For these reasons, and for the reasons set forth in Linder I, DelCostello forecloses the bringing of this suit more than five years after the fact, and Amtrak's motion for judgment on the pleadings must be granted.[3] The right is reserved to the plaintiffs, however, within 10 days from the date hereof, to move for leave to amend their complaint against Amtrak, annexing thereto a proposed amended complaint alleging particular facts (if any there be) sufficient to state a claim under Hoosier independent of the hybrid § 301/fair representation claim presently set forth. In both the interests of justice and an abundance of caution, this is an opportunity which the court believes should be accorded to the plaintiffs, despite the court's skepticism as to the existence of an adequate independent factual predicate. After all, doubt, no matter how wellfounded or how deeply rooted, does not, in the absence of omniscience, rise to the level of certainty. If no such motion is filed within the period specified, or if such motion is filed and thereafter denied, judgment shall at such time enter for the defendant Amtrak in accordance with this decision.

It is so ordered.

NOTES

[1] It is noteworthy that the earlier memorandum which the plaintiffs incorporate by reference as the basis for opposition to the instant motion was filed in advance of the DelCostello decision, and does not allude in any way to that seminal case.

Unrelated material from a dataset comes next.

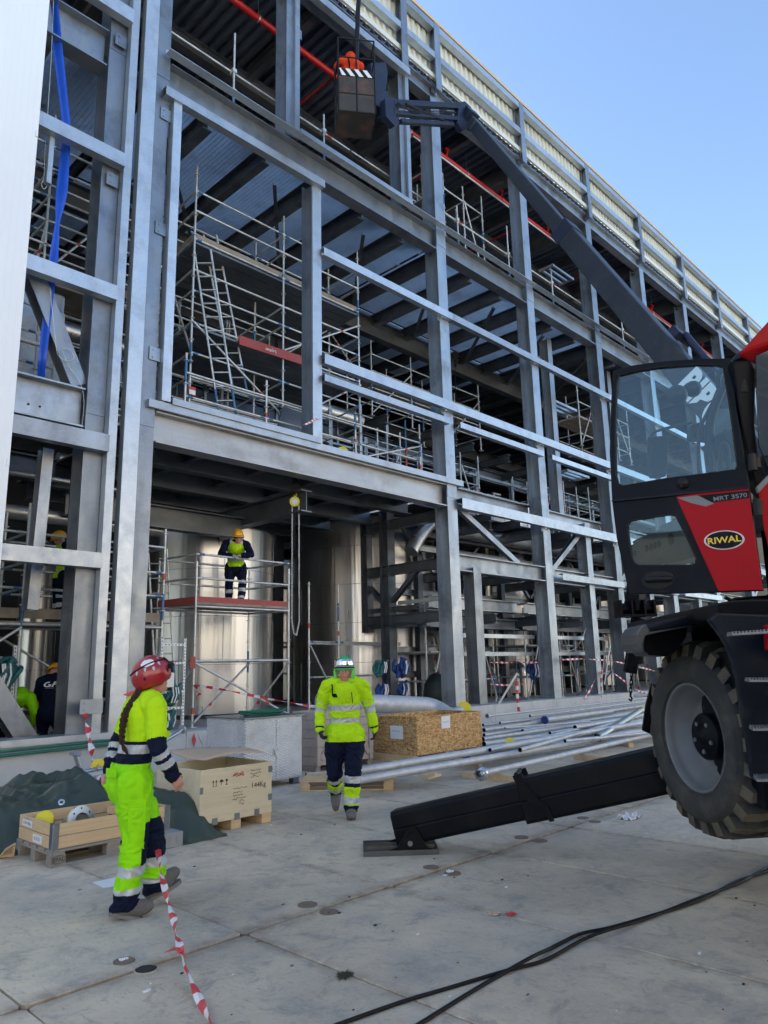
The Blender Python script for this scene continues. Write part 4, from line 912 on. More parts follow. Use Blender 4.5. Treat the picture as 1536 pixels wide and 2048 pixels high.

[2] The quoted reference has a phantasmagoric quality. Title 29, U.S.Code, does not contain the Interstate Commerce Act, nor any part thereof. The court is at a loss to make any sense of this reference; and therefore, has ignored it.

[3] This conclusion makes it unnecessary to address any of Amtrak's alternative arguments, or to consider the preclusive effect of expiration of the two year limitations period set forth in the RLA for lawsuits challenging decisions of the National Railroad Adjustment Board. 45 U.S.C. § 153 First (r). Indeed, given the track-side context of the dispute, that statute may well usurp the six month limitations period of § 10(b) of the NLRA, 29 U.S.C. § 160, as the best available yardstick in railway workers' cases. But, since both the half-year and the two year period elapsed long before the instant action was initiated, the court elects to leave that question open for another day.